Reading ambitions

Hi everyone, CstM here.
I hope you’re all doing well and haven’t melted away in the heat. We had almost two weeks of really great weather. Of course summer arrived before and after Leggy’s mother had gone back home. That’s how life works I guess. We did have a really lovely time with the Welsh mothership. It was sad to see her go home, but it was also nice to have the house for ourselves again.

Now I almost had to come back here and admit that I once again didn’t actually read the book of the month. I spent way too much time munching ice cream, playing Zelda breath of the wild and dazing in the sun. It was far too hot for cross stitching, so there hasn’t been any progress on that front. But after procrastinating, I finally read the book on the last day of the month. Now I had read it before, years ago, but I’d forgotten how great a book it is.
The characters are well written and I was finding myself getting invested in their development. The characters have their flaws and Carl Mørck, the main character, is battling with PTSD following a job that crippled one of his coworkers and killed another, plus going through a divorce. But it is all really well written. He feels like a real person and you can’t help but root for the cranky sod.
Although hands down my favourite character is his side-kick Assad. Where you know the back story for Carl Mørck, not much has been revealed yet about Assad. He has a wife and daughters, has strange not so legal contacts, can drive a tank and much else isn’t known about him. For me it makes it me much more invested in reading the other books in the series, because I want to know more.
Now this is the first book in so far an 8 book series, so I was thinking of being ambitious in my reading plans and keeping reading one of the Department Q books parallel with the Gloom Dog Book Club book. So there’ll technically be two books a month for the next 7 months. Hopefully you’ll keep following me deeper into the Department Q universe.

Now that brings us to the new book of the month. This month we’ll circle back to political satire/comedy and read “Look who’s back” by Timur Vermes.
I haven’t read this one before and I must admit I don’t know too much about it. It’s about Hitler coming back to life in the present time and how he reacts to life in modern society. It claims to be funny, so we’ll have to see if it can keep that promise.
We’ll also be reading book two in the Department Q series, so Disgrace (UK title) or The Absent One (US title) by Jussi Adler-Olsen. The Danish title is Fasandræberne (The pheasant killers). Side note, am I the only idiot who keeps getting pheasant and peasant mixed up? I’m still surprised NSA or MI5 didn’t show up asking questions, after I accidentally Googled “Can you keep peasants as pets”. Not my greatest moment.

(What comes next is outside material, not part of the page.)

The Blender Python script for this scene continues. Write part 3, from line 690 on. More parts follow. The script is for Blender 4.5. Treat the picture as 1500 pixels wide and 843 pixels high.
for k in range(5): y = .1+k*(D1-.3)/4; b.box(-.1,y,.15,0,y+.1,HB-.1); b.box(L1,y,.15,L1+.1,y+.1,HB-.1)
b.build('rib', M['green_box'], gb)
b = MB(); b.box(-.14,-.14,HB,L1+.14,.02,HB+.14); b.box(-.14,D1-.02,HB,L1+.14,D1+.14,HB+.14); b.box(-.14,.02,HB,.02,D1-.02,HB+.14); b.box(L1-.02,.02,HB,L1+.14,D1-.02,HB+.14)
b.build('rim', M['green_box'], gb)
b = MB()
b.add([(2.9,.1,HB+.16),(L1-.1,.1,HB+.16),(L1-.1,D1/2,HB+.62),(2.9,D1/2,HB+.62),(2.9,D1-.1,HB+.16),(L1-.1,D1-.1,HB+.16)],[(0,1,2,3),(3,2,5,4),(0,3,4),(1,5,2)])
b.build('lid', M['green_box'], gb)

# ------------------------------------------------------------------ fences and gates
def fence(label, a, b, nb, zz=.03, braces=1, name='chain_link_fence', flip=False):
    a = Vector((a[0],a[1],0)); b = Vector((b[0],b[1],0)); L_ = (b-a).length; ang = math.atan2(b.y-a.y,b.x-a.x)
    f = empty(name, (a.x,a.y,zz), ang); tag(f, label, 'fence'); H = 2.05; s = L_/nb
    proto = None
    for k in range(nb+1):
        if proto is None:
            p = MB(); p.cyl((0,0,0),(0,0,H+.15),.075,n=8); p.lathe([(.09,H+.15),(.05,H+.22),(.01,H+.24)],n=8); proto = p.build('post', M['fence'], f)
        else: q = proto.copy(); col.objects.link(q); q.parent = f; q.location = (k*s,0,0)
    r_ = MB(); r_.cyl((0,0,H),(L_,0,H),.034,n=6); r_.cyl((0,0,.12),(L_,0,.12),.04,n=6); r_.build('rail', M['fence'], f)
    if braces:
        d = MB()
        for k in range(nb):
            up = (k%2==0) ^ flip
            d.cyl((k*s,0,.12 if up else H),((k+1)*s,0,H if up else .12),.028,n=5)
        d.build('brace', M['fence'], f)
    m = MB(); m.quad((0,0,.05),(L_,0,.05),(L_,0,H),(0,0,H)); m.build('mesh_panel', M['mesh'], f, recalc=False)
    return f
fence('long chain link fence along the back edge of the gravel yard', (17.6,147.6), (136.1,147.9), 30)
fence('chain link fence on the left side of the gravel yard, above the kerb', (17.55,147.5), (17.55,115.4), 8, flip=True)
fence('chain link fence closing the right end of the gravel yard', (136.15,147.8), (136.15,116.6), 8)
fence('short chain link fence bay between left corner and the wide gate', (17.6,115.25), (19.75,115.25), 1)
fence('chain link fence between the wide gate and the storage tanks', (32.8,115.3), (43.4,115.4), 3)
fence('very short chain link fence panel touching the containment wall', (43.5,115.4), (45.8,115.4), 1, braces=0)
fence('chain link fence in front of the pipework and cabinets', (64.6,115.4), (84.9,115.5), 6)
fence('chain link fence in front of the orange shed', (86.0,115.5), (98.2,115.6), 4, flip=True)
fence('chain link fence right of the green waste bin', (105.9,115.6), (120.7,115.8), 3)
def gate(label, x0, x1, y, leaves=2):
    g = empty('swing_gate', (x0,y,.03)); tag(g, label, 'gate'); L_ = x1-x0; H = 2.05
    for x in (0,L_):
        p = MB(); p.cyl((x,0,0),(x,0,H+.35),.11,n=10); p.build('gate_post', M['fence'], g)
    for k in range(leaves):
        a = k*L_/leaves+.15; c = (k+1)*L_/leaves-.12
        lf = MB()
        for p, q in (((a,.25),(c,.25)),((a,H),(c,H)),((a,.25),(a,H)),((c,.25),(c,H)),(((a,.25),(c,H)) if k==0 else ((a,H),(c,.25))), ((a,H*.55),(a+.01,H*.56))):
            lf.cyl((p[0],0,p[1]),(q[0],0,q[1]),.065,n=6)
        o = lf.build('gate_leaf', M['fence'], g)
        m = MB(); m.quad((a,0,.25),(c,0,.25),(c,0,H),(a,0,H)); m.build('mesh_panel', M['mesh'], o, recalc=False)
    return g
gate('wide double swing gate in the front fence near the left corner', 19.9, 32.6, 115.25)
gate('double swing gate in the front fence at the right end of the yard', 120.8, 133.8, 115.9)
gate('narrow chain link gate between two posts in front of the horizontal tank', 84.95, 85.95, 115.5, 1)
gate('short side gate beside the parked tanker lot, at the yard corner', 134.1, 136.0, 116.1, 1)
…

I almost forgot, it is a bit of a special month. Gloom Dog is turning 13 on the 12th, so she’s looking forward to her celebrations. We’re still figuring out what to get her. She got a new bed for Christmas, so we may get her something nice to eat. A cheap cut of steak or some chicken maybe. If the weather holds up she may insist on us taking her to one of the castle parks nearby.

I hope you’ll join me on the reading adventure this month and have an amazing day.

16 thoughts on “Reading ambitions

  1. CstM,
    Well worth continuing with Department Q. Each book adds a little more to Assad’s background.
    Over the last 18 months or so, I’ve found that Scandi/Icelandic writers are a gold mine of good writing (for crime/mystery/thriller). The 2nd-hand book sellers have made a good profit from me as I began working chronologically through various series with boks that were too long out of print for availability in my local public library.

    Liked by 2 people

  2. Hello again CstM, nice to see you back. And the garden is looking really good too. I am pleased for you both and that The Mothership visit went well.

    I’m trying to think of other books that you and your emerging book club might like to read. I have in mind first, interestingly funny books by P G Wodehouse. He didn’t just write “Jeeves and Wooster” short comedies, although these are acutely funny and the phraseology can cause coronary heart attacks sometimes in vulnerable readers (you should add a helth warning).

    There are other books too, like “Summer Moonshine” – I will have to dig it out of the Lower Library Annexe and re-read it so as to tell you all what it is about, but it is, from memory, funny, also sad and tragic in parts so it is cathartic, and has a good and happy ending. I was fourteen when I last read it so it is a long time ago. But i think people would like it.

    Liked by 2 people

      • I will put him on the list. He’s not really an author I know much about, so could be fun to learn more.
        The garden is looking quite well, even after the frost in late spring. Did you see the apple trees? They’re growing apples as if they were being paid to. I’ll have to dust off the apple recipes.
        I didn’t notice the typo until the second read through, so you could have gotten away with it.